Brno’s Jiří Sobotka surprised me, or rather broke my superficial notion of him; in Mikulov, he constructed clever and smartly-pointed objects, playing on the limits of art-design products. Photographer Antonín Kratochvíl has without doubt mastered his creative medium, and in Mikulov he explored the limits of staged photography with a narrative content and striking visuality. His game with “hardbound” models developed, with a different approach, the principle of bound girls as we know it from the photography of Nobuyoshi Araki.
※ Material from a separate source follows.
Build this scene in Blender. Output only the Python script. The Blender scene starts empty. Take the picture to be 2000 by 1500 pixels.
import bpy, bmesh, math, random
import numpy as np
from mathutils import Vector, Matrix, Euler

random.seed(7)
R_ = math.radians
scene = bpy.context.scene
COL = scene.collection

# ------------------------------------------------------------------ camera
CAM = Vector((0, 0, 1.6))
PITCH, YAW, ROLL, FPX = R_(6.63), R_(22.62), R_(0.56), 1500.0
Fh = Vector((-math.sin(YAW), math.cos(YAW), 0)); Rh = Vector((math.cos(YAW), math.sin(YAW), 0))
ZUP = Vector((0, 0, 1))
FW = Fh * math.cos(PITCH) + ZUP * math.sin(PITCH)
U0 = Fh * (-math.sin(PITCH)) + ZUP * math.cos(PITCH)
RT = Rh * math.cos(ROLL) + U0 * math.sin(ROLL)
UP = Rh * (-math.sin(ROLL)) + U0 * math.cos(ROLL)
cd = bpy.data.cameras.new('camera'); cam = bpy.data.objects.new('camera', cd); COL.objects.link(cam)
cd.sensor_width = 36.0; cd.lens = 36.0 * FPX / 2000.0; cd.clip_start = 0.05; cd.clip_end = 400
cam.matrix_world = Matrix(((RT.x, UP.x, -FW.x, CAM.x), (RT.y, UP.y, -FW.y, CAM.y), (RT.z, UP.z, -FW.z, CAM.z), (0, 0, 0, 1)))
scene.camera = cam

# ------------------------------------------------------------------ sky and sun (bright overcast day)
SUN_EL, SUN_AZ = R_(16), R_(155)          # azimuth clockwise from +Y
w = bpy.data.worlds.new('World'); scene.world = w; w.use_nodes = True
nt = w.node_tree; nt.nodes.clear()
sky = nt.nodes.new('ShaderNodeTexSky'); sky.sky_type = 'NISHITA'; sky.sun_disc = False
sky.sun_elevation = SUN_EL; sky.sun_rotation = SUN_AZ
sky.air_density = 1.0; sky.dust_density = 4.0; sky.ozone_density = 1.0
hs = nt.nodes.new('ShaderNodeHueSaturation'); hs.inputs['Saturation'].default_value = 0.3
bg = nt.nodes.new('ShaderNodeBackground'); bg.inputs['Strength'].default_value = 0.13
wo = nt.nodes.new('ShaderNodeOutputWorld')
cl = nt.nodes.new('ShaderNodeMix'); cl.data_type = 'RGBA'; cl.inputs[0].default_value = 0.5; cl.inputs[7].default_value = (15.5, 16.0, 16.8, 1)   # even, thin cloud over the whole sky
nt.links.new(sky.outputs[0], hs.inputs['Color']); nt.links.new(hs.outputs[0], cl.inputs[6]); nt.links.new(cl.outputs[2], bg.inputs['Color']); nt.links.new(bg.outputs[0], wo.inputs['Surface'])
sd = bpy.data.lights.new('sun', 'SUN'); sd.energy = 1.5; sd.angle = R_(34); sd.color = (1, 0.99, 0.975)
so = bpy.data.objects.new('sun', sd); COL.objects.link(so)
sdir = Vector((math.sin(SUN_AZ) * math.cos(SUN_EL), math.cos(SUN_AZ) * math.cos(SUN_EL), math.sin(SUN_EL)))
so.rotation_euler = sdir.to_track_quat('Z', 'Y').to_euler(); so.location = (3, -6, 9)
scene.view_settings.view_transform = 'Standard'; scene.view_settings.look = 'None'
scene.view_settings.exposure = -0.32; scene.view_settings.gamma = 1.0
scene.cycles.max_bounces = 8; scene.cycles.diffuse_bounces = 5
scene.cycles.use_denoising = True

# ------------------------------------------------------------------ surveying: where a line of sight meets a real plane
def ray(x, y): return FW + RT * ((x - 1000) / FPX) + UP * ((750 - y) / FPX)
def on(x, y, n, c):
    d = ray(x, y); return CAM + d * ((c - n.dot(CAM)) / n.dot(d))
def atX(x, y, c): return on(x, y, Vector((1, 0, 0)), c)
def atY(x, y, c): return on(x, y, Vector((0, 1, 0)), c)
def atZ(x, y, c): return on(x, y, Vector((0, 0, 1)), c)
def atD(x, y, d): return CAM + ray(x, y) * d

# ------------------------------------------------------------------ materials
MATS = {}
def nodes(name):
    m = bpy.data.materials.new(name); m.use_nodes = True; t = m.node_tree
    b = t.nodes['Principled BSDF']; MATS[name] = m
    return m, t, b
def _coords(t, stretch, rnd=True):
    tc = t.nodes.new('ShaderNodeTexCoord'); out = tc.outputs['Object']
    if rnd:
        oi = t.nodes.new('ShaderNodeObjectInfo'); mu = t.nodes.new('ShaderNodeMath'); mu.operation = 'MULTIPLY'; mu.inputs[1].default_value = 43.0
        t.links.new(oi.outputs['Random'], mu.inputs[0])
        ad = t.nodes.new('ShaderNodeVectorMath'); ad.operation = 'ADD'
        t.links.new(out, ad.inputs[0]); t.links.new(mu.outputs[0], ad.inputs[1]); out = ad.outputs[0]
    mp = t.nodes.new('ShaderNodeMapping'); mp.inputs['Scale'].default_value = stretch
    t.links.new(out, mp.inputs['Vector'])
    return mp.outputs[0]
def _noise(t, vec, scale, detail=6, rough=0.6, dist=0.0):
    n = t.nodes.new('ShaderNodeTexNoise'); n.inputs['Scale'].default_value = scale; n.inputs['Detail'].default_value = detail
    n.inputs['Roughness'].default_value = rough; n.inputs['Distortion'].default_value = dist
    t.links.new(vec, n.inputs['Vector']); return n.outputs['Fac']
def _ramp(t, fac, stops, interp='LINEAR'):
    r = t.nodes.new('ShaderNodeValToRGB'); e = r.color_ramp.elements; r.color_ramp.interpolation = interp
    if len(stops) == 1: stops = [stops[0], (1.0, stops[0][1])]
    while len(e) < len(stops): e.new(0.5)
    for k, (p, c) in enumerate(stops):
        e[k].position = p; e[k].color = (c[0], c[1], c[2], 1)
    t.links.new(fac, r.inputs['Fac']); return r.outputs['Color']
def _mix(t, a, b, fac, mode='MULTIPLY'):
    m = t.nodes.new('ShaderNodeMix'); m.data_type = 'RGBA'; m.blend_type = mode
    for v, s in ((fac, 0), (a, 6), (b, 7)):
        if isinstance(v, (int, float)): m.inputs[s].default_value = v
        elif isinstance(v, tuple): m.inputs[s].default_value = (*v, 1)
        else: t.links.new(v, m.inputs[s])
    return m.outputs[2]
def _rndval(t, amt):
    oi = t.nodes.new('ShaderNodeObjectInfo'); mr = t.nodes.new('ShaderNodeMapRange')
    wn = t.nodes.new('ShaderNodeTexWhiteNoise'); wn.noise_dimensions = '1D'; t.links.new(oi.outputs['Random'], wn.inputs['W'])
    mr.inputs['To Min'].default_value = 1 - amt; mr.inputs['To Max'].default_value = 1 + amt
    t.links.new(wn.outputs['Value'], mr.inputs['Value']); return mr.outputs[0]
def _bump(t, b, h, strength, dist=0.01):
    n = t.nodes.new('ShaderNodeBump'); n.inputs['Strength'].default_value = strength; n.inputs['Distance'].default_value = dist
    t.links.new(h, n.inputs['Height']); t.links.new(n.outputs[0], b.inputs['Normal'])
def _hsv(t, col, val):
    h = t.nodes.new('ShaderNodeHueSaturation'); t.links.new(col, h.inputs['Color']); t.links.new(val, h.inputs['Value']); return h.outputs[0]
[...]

Eva Eisler contextualized her object-jewel approach, taking into account the dimensions of the Mikulov chateau and the local thrash objects which she endowed with new life.

 

Libor Lípa continues his work exploring the limits of abstracting visual strategies. I was personally curious in what one of the former members of the Pondělí group, Petr
Zoubek would come up with (Milena Dopitová was also a member of this group). He lives in Germany and works with new media, video, objects, photography. In south Moravia, he made rhythmical drawings crammed with black strokes which did not lack their existential suggestiveness. And young student Kristýna Kašparová could see what it’s worth, in a good way, to be in touch not only with other artists, but also in the sense of her own work. And one other great contribution – documentary photos from the symposium scattered on the floor in the room where Antonín Kratochvíl’s photos. They were taken by his assistant – damn, what was his name?